→ **Work to complete**
Retype each line of the material exactly, please, skipping any picture in it.

→ **Data block**
————
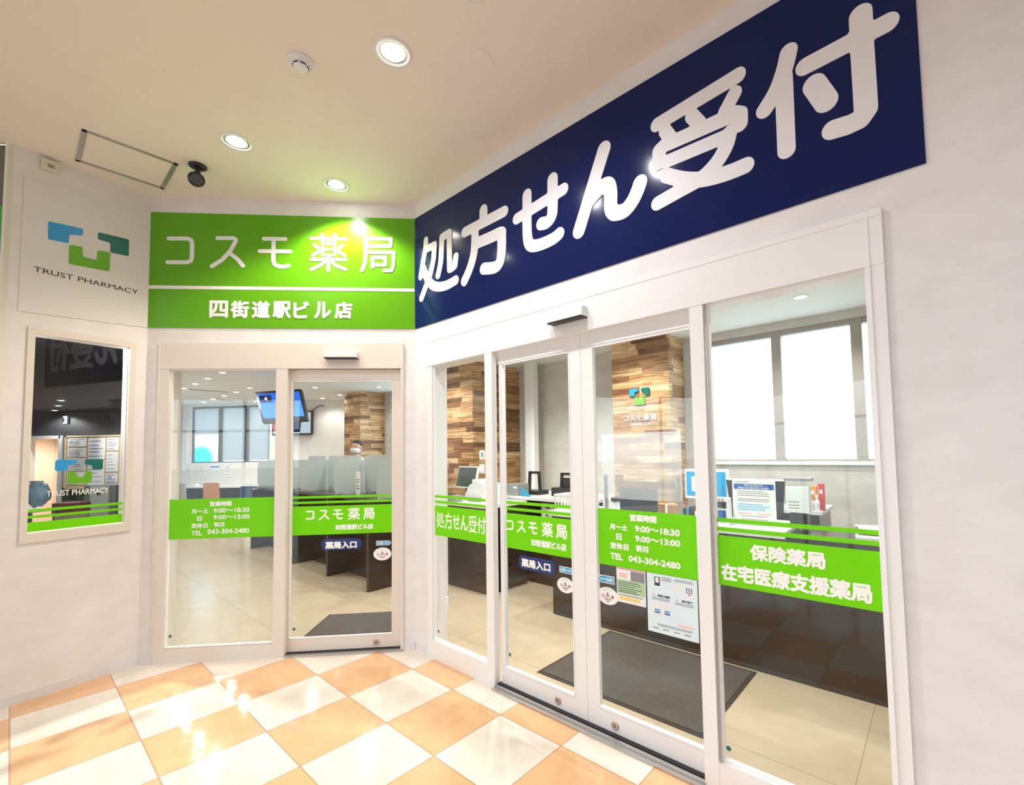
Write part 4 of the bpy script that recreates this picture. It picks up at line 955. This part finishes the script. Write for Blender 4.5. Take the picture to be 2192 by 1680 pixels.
# behind the large end pane
s0, z0 = at(1533, 1064, 'B', 1.30)
o = thing('card_reader', 'B', (s0 + .045, 1.29, ZC), 'white face-scanning card reader standing at the left edge of the end pane', 'card reader')
obj('body', MB().prism(rounded([(-.055, 0), (.055, 0), (.05, z0 - ZC), (-.05, z0 - ZC)], .012), -.02, .05), 'plastic_white', o)
h = z0 - ZC; obj('screen', MB().box(-.038, .038, -.023, -.02, h * .62, h * .86), 'ink', o); obj('lenses', MB().cyl((-.012, -.021, h * .93), .005, -.004, 'y', 12).cyl((.012, -.021, h * .93), .005, -.004, 'y', 12), 'ink', o); obj('card_slot', MB().box(-.035, .035, -.024, -.02, h * .12, h * .54), 'header_blue', o)
A_ = at(1553, 1026, 'B', 1.52); B_ = at(1678, 1027, 'B', 1.52)
o = thing('monitor', 'B', ((A_[0] + B_[0]) / 2, 1.54, ZC), 'wide black monitor back behind the blue-headed poster', 'monitor'); w = (B_[0] - A_[0]) / 2
obj('housing', MB().prism([(-w, A_[1] - ZC), (w, A_[1] - ZC), (w - .02, .06), (-w + .04, .02)], -.012, .02), 'plastic_black', o); obj('top_edge', MB().box(-w, w, -.014, .022, A_[1] - ZC - .004, A_[1] - ZC + .006), 'plastic_white', o); obj('base', MB().box(-.12, .12, -.02, .08, 0, .012), 'plastic_black', o); obj('neck', MB().box(-.03, .03, .02, .04, 0, .15), 'plastic_black', o)
a = at(1567, 1027, 'B', 1.34); b = at(1659, 1027, 'B', 1.34)
o = thing('counter_poster', 'B', (a[0], 1.34, ZC), 'white poster with a blue heading standing on the right counter', 'poster'); w = b[0] - a[0]; h = a[1] - ZC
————
→ **Exercise answer**
Write part 4 of the bpy script that recreates this picture. It picks up at line 955. This part finishes the script. Write for Blender 4.5. Take the picture to be 2192 by 1680 pixels.
# behind the large end pane
s0, z0 = at(1533, 1064, 'B', 1.30)
o = thing('card_reader', 'B', (s0 + .045, 1.29, ZC), 'white face-scanning card reader standing at the left edge of the end pane', 'card reader')
obj('body', MB().prism(rounded([(-.055, 0), (.055, 0), (.05, z0 - ZC), (-.05, z0 - ZC)], .012), -.02, .05), 'plastic_white', o)
h = z0 - ZC; obj('screen', MB().box(-.038, .038, -.023, -.02, h * .62, h * .86), 'ink', o); obj('lenses', MB().cyl((-.012, -.021, h * .93), .005, -.004, 'y', 12).cyl((.012, -.021, h * .93), .005, -.004, 'y', 12), 'ink', o); obj('card_slot', MB().box(-.035, .035, -.024, -.02, h * .12, h * .54), 'header_blue', o)
A_ = at(1553, 1026, 'B', 1.52); B_ = at(1678, 1027, 'B', 1.52)
o = thing('monitor', 'B', ((A_[0] + B_[0]) / 2, 1.54, ZC), 'wide black monitor back behind the blue-headed poster', 'monitor'); w = (B_[0] - A_[0]) / 2
obj('housing', MB().prism([(-w, A_[1] - ZC), (w, A_[1] - ZC), (w - .02, .06), (-w + .04, .02)], -.012, .02), 'plastic_black', o); obj('top_edge', MB().box(-w, w, -.014, .022, A_[1] - ZC - .004, A_[1] - ZC + .006), 'plastic_white', o); obj('base', MB().box(-.12, .12, -.02, .08, 0, .012), 'plastic_black', o); obj('neck', MB().box(-.03, .03, .02, .04, 0, .15), 'plastic_black', o)
a = at(1567, 1027, 'B', 1.34); b = at(1659, 1027, 'B', 1.34)
o = thing('counter_poster', 'B', (a[0], 1.34, ZC), 'white poster with a blue heading standing on the right counter', 'poster'); w = b[0] - a[0]; h = a[1] - ZC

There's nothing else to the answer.